I'm making it in plastic, starting with a Revell kit I got and started many years ago, with full rigging and furled sails. The original model was designed with a simplified rigging, but Revell kindly provided me with an additional tree of the original blocks so everything would match nicely.

The colour scheme of the ship changed over time. The best source I know of for good colour photos of her as she was restored in drydock is "The Cutty Sark", Frank G.G.Carr, Pitkin Pictorials. Copies are available at ABE Books, the world of books on the Internet.

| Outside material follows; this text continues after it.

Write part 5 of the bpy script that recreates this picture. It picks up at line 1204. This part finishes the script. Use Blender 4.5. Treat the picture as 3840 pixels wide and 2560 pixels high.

After surviving WW2 bombs, the Cutty Sark was placed in a display dry dock at Greenwich England. There were several terrible decisions made at that time. One was to remove all the special alloy sheathing that had served her so well for so many years and replace it with gleaming new copper, which was soon badly corroded. Another was to cut gaping holes through her fine hull for access and ventilation; she could never sail again. (Would you fasten the Mona Lisa to the wall with thumb tacks?) A third was to not allow for the rot endemic to wood that has been long immersed in salt water and is then deprived of it. As a result, as of Y2K, she was in distressing condition.

And now, she's gone.

I hope the Cutty Sark Trust doesn't rebuild her as a tourist attraction, to pretend that nothing has happened. That would be fake, and the Cutty Sark was genuine. She was a flower of the tea trade, a hard working tramp carrier, the greyhound of the wool trade, once again a general cargo carrier, then a teaching ship, all of it for real. She experienced the ice of the north Atlantic, the searing heat of the Doldrums, and one of the largest waves ever recorded; salt spray all the time.

Instead, I hope the Trust will follow the magnificent example of Coventry Cathedral. After its destruction, there was no pretence made that 1945 was the 14th century. Instead, the ruins were stabilised and left as a monument to the destruction of war. A new cathedral was built, in the spirit of its time, one that has attracted so much pride over the years that in the mid 1960's when I visited, I calculated that if 2s had been paid by each visitor by that time, the amount would already have been sufficient to pay for its entire construction.

Make a year 2007 monument beside the Cutty Sark's remains to the magnificence of all Britain's sail heritage. An honest monument that leaves visitors with unforgetable visual, aural and spiritual memories of that heritage.